Do czynników napędzających wzrost ceny złota, takich jak niepewność geopolityczna i gospodarcza, oczekiwania na obniżkę stóp procentowych, duże zakupy dokonywane przez banki centralne oraz znaczny napływ środków do funduszy ETF opartych na złocie, można jeszcze dodać, wznowienie wojny handlowej pomiędzy USA a Chinami, która wcześniej wyglądała na zakończoną.
W 2026 r. uncja złota będzie kosztować 5 tys. USD
Agencja Reuters cytuje opinię Han Tana, głównego analityka rynkowego w Nemo.money, który uważa, że odnawiające się obawy dotyczące globalnej wojny handlowej sprawiły, że cena złota przekroczyła psychologiczny poziom 4100 dolarów.
Analitycy Bank of America i Societe Generale przewidują, że w 2026 roku cena złota osiągnie 5000 USD za uncję.
Rośnie napięcie na linii USA-Chiny
Reuters przypomina, że Sekretarz Skarbu USA Scott Bessent powiedział w poniedziałek, że prezydent USA Donald Trump nadal zamierza spotkać się z chińskim przywódcą Xi Jinpingiem w Korei Południowej pod koniec października.
Tymczasem oba państwa zaczną pobierać opłaty portowe od firm zajmujących się transportem morskim, które przewożą wszystko, od zabawek świątecznych po ropę naftową.

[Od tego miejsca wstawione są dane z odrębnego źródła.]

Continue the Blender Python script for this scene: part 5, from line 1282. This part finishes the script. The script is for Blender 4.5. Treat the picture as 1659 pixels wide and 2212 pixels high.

Wcześniej Pekin ogłosił nowe ramy prawne mające na celu ograniczenie eksportu pierwiastków ziem rzadkich i umieścił więcej amerykańskich firm na czarnej liście. W odpowiedzi prezydent USA Donald Trump zagroził, że nałoży dodatkowe cło w wysokości 100 proc. na towary chińskie.